Her Father Escaped Vienna. Now She Returns to Help Syrian Refugees.

Lives of refugees packed into large plastic bags.

Lives of refugees packed into large plastic bags.

Hineni: Day One, Vienna

Each person who is here in Vienna helping the Syrian refugees transit through Austria has his/her own story. Karin, a fourth-grade teacher, lives in the neighborhood of the Westbahnhoff, the West Train Station where Caritas, the Catholic refugee service, has set up a major assistance operation. She tells me she first started volunteering weeks ago when she couldn’t sleep at night knowing that she was warm and comfortable while refugees only blocks away were cold, displaced, and needed her help.

Tim is in charge of the food station next to the tracks where trains arrive from Lower Austria jam packed with refugees.
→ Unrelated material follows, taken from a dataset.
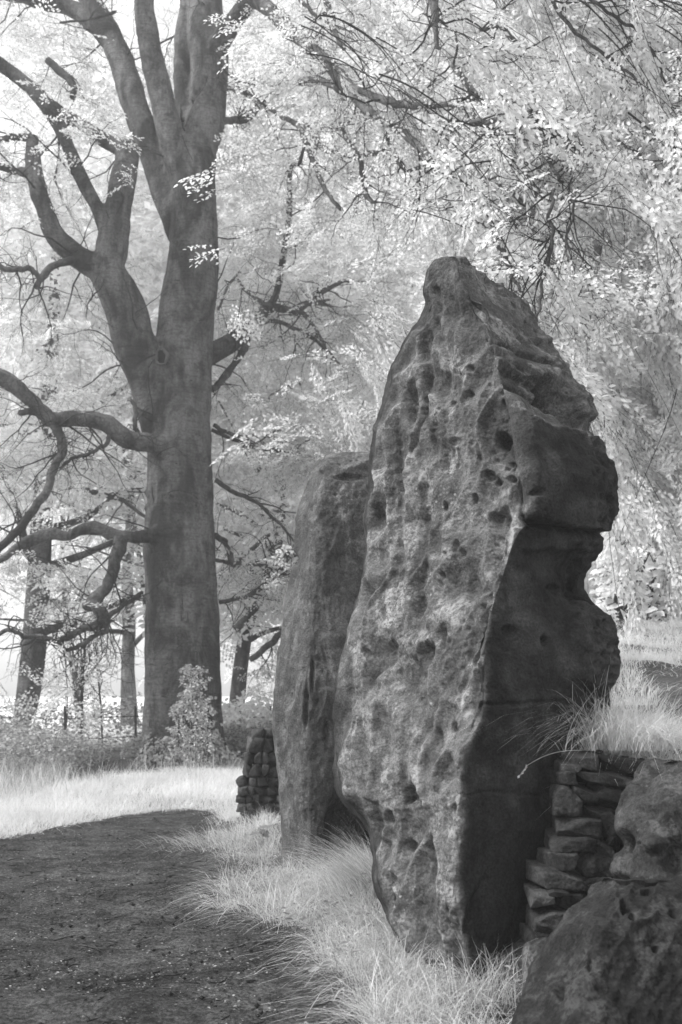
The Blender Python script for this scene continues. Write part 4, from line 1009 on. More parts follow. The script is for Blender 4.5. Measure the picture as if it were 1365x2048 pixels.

He greets me in English through a thick German accent, glad to see me, a fellow American. Though he was born in Germany, he has fully embraced being an American, even though he only lived in Queens for 12 years before marrying an Austrian woman and moving to Vienna. He wants no association with anything German – except his grandparents. He is here because they hid Jews during the war, and he wants to fulfill the expectations he imagines they would have of him were they still alive. Not only does he volunteer for Caritas most days, but he has rented the apartment next to his to house an Iraqi refugee and her children. “My grandparents hid Jews for years. The least I can do is put this woman up for a year while she waits for her husband to join her.”